As I watched the film, I began to see where the novel influences my own writing. In my first book, Bent Boot Road, I compare my hero Carter, with an Arrow Collar man, an image of which featured prominently in the film. My heroine Lydia also compares the hero’s nice shirts to Gatsby’s lovely excess. Of course, Carter Harris is about as far away from Jay Gatsby as a fictional person could be. All they have in common are ethnicity, gender, and sartorial elegance. And in the book I am polishing for pitches this summer, my hero, Thomas, arranges for a beautiful hotel room with fresh flowers and lots of snacks for the heroine Mel to enjoy when she comes to London. It was very similar to the scene in The Great Gatsby where Jay Gatsby sets up an overblown tea for the reunion with Daisy, all to try and impress her. So F. Scott Fitzgerald’s work has had a subconscious influence on me as a writer and not just as a reader, which is really interesting considering I haven’t read the thing in at least a decade.


Saturday, May 4, 2013

Sunshine On My Brain


Maybe because it finally feels like spring and the sunshine and warmer temperatures are mellowing my brain, or maybe because I wrote over 50,000 words on a new book last month for Camp NaNo, I haven’t paid attention to making a blog post in far too long. Let's blame it on all the plants emerging in my garden and distracting me terribly.

First off, the writing is going very, very well. I am so pleased with the SFR story I’m finishing up now, all the little connections and threads I needed are coming together at the end and that’s a great feeling. And I went through another story (one I wrote last November for NaNo)  and revised it in the last two weeks. This one I’m going to pitch to an editor at Lori Foster’s Reader and Author Get Together in June, so it’s very nice to have most of the heavy lifting done on it already. It’s a contemporary set in Ohio, the heroine is a small town school bus driver employed for the summer to drive around some movie actors on a location shoot in her home county. And our hero is one of those actors who decides he doesn’t want to be famous. So far, my favorite scenes to write were one at a garage sale, and another of a seduction in below zero weather in a drafty bedroom.

Still waiting to hear about the pitch I made three weeks ago. I kept myself busy and haven’t thought about it much other than wanting to know what the editor thought so I can enter it into our Central Ohio Fiction Writer's contest; Ignite the Flame. I might just enter my contemporary instead and not worry about it. I just want to find a publisher for my SFRs, I have written four and I’d love to find a home for them so I can get them out there.

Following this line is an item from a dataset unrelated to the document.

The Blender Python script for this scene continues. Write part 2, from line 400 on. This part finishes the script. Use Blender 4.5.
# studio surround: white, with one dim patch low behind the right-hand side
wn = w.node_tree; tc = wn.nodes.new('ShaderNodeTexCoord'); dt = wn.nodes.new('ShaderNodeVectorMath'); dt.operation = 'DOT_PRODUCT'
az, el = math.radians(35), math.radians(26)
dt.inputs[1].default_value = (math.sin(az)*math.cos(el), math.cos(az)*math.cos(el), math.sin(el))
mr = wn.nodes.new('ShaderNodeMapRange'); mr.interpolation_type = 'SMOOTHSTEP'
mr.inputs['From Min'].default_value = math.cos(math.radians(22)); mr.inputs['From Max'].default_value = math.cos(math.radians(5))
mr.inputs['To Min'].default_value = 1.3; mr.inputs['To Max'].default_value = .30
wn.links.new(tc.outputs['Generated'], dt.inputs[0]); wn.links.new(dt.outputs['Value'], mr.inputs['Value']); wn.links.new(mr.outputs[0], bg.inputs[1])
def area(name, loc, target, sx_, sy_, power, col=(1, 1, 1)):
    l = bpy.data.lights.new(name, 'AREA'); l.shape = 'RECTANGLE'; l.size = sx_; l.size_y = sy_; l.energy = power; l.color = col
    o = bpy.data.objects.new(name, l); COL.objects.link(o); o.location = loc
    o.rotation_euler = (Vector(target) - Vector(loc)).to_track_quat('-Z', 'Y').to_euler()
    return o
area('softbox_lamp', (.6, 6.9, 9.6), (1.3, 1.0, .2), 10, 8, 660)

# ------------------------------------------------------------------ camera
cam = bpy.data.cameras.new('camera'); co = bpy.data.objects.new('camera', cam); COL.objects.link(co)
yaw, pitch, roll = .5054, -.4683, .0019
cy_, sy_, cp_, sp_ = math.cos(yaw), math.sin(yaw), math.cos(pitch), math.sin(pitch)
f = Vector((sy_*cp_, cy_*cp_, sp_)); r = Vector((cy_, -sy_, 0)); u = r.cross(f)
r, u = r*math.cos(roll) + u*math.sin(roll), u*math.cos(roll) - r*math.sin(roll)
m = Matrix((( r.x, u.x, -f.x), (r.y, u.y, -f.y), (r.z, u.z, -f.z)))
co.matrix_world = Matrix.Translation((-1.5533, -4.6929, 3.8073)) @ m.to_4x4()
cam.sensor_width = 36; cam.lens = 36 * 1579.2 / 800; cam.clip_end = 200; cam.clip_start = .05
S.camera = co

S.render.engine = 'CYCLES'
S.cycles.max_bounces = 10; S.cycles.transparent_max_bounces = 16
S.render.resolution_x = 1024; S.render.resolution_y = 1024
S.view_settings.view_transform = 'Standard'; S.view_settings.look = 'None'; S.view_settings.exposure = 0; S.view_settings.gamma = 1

I also managed to order my swag for the above mentioned RAGT. If you are attending, expect a magnet from me, and I’ll have some cover post cards to sign, stress balls, AND bags of Brach’s hard candies. Getting ready for this event has been hit or miss for me. I have no idea what to expect, so I’m kind of muddling through all the pre-planning. Although I have been getting great advice from a writer friend, Allyson Young http://www.allysonyoung.com/Home.html , who has attended before. This will be my first ‘appearance’ as Lynn Rae, author. It’s a little daunting. I have a not so secret fear that no one will have even heard of my book, let alone read it. Ah well, if that’s so, I’ll just mingle and fake it.